Their signs run OJ run.

Two people are dead.

Ok. And a guy is considering suicide and everybody, it's the biggest party L A has ever seen before.

He took the off ramp that took him to Rockingham.

We pulled off.

It was frankly too dangerous.

I didn't get to the house because the streets were all blocked off.

It was like Mardi Gras.

I mean, it was giddy, which was completely shocking because you had to remember uh two people were dead.

He's in the car for a very long time in the front drive of his house.

Mind you, I'm not seeing this because I'm in a news van.

I trying to find out what's going to happen.

Is OJ gonna kill himself?

Is LAPD gonna kill OJ.

How is this all going to end?

The vast majority of television sets in the United States were tuned to this because at any moment OJ Simpson could find himself on the wrong side of a sniper's rifle.

And that is why they watched don't delude yourself.

That's what it all, that's what it's about live television, what's gonna happen next?

He eventually gets out and then he's taken into custody and yet this wasn't the main event.

The main event was the courtroom drama and of course, the verdicts, I talk about it as before OJ and after OJ, because it consumed about three years of not just my life but the entire city's life and much of the journalists life in retrospect, I don't think anything good came from this.

Uh It was a, it was a depressing period.

But did he want the attention?

That's clear.

OJ Simpson loved the attention.

The kind of show that corresponds to what I think OJ Simpson thought of himself, which was as a cultural icon and he wasn't far off on that.

I think the pursuit really gave birth to, you know, the 20th century's fascination with reality television a little bit with my help, which is kind of a dismal thing to say if you're a reporter because it helped in a sense ruin what we consider television news these days.

You know, this partisan bullshit that we see every day on TV, masquerading as news.
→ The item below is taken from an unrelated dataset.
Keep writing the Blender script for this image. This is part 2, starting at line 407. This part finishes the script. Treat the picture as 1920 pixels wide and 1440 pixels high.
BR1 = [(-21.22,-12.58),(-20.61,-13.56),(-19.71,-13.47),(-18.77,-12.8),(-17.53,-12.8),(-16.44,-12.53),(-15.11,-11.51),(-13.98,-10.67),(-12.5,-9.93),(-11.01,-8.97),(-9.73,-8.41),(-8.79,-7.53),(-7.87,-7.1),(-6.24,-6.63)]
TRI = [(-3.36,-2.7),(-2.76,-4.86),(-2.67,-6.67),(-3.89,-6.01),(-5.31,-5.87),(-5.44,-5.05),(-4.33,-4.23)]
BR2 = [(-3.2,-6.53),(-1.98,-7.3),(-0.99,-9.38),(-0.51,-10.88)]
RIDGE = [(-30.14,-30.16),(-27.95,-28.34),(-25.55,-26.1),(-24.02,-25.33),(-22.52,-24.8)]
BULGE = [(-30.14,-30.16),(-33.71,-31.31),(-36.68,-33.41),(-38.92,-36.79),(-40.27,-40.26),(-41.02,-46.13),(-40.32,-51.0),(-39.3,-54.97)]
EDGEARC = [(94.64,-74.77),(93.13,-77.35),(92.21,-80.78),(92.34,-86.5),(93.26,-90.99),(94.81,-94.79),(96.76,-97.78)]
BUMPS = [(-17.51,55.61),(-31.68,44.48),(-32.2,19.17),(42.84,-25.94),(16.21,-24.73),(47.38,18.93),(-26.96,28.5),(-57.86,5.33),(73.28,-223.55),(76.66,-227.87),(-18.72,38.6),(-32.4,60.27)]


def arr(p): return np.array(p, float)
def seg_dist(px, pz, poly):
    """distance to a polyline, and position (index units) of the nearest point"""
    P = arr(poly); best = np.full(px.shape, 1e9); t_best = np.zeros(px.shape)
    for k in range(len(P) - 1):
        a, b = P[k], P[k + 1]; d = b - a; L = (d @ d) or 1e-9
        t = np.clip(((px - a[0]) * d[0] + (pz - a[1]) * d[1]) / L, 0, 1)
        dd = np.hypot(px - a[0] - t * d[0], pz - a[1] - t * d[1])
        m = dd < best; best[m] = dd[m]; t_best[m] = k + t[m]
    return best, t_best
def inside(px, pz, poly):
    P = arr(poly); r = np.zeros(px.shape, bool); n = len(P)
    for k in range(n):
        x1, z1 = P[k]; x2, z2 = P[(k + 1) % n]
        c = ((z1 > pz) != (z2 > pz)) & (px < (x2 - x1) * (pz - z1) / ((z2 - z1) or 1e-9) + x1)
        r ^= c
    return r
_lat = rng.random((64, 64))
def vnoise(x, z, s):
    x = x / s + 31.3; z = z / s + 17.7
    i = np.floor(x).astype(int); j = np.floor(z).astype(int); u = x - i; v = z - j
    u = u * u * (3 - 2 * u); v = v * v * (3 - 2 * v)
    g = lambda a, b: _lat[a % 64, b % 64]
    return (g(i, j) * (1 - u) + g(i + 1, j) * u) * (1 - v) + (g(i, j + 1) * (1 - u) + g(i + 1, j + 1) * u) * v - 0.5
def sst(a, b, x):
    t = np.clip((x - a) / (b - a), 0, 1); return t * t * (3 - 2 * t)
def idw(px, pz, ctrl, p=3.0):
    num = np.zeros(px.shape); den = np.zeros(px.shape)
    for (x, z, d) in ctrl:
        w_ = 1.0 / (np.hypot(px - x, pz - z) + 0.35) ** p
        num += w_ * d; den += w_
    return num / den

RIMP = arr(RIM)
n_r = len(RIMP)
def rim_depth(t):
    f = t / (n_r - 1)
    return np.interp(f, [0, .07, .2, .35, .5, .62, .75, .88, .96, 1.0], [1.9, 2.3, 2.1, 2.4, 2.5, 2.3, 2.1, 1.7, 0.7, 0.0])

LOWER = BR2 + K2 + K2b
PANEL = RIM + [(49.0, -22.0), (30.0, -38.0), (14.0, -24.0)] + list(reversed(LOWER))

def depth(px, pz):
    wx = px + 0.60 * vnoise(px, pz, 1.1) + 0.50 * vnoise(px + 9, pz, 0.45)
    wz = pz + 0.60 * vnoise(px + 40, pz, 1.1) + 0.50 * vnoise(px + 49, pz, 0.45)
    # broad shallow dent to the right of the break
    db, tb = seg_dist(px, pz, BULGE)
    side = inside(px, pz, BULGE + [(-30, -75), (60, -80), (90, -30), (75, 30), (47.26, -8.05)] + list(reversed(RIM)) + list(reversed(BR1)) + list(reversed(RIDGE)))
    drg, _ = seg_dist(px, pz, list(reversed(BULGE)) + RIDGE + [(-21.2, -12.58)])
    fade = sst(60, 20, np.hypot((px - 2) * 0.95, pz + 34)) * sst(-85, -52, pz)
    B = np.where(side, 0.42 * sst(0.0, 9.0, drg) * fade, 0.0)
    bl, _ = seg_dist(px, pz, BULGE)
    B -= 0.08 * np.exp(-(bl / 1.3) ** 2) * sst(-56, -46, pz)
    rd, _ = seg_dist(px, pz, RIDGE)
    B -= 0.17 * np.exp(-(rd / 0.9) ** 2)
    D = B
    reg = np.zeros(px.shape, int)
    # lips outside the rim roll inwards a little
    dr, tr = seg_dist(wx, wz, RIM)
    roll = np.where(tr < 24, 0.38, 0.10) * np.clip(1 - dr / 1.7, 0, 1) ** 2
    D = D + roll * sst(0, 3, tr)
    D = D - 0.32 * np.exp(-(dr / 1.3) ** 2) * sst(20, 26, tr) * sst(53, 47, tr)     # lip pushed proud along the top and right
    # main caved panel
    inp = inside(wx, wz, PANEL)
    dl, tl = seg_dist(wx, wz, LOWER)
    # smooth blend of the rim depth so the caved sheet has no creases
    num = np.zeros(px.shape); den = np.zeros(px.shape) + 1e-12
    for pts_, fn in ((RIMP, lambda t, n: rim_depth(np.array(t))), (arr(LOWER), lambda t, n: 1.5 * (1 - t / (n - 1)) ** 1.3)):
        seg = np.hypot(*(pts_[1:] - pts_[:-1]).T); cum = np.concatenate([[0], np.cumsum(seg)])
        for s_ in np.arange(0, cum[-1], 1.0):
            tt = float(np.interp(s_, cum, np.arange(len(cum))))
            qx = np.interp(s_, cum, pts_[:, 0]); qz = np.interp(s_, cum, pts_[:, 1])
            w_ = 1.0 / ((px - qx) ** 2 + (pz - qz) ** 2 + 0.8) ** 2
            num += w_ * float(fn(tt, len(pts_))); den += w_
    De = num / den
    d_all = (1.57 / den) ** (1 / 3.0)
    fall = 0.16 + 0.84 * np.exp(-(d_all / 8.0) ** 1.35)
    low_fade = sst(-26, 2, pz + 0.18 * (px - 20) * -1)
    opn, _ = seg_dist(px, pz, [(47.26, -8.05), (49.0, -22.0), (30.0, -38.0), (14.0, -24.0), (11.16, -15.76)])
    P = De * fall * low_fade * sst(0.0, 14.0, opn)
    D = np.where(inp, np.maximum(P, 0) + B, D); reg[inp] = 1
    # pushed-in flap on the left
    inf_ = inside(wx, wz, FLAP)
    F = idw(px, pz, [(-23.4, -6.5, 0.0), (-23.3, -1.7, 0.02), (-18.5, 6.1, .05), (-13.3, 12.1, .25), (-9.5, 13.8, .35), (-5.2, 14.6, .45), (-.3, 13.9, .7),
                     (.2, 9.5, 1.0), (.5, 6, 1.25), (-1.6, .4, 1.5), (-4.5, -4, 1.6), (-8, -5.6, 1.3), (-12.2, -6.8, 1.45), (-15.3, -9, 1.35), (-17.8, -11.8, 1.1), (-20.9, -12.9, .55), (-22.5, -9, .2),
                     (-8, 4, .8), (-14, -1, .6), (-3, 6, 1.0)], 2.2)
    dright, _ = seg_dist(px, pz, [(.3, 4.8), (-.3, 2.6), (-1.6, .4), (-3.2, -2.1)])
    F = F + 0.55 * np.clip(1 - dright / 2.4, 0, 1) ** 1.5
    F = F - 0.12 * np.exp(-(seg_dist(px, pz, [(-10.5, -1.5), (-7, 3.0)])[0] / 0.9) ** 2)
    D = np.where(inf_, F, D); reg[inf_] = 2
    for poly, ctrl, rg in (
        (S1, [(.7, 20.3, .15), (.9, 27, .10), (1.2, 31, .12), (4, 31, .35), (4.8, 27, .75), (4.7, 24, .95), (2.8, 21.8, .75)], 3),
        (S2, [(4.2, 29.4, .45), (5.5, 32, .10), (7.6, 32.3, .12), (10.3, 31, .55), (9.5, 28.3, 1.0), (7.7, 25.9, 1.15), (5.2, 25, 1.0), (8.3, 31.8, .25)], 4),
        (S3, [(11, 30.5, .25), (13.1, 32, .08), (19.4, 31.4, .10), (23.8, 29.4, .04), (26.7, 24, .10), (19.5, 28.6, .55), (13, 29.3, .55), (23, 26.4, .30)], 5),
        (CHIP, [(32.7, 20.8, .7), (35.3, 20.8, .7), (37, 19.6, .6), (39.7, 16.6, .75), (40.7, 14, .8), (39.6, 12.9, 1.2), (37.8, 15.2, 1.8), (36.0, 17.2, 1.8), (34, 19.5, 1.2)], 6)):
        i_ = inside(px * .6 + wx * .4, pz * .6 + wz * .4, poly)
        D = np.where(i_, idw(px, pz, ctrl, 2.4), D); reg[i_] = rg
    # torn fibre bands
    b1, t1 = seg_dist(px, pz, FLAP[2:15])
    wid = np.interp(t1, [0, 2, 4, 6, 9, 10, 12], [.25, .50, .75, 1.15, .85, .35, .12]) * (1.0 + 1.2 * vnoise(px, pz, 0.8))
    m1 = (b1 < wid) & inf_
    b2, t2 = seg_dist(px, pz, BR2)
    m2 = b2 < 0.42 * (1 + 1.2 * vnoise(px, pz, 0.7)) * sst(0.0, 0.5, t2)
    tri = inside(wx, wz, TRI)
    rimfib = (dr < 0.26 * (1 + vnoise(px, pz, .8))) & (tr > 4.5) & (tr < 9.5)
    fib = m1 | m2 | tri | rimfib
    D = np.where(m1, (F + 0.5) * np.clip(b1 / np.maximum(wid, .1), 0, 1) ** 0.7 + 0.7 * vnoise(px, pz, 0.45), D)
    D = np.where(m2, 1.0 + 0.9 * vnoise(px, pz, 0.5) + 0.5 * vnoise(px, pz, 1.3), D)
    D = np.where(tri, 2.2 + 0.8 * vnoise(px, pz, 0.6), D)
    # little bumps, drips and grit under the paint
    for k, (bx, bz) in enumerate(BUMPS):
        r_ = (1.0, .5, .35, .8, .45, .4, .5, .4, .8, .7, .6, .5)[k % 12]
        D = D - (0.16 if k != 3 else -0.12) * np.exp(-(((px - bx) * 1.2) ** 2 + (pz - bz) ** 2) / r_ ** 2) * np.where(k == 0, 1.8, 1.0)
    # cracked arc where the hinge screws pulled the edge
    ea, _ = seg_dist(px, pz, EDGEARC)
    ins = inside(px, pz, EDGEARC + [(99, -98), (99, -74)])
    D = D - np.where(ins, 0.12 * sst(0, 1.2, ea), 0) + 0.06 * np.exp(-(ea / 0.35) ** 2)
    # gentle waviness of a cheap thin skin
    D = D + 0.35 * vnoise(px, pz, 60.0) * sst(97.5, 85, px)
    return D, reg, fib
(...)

I just think when people look at that chase, they think it's funny.

And that was not funny.

There was a man contemplating suicide in the back seat and his best friend was frantically trying to figure out what to do.

I think people forget that.

And I think too often in this story, they forget about Ron and Nicole.

Somebody butchered those two people and no one has ever been convicted of that crime.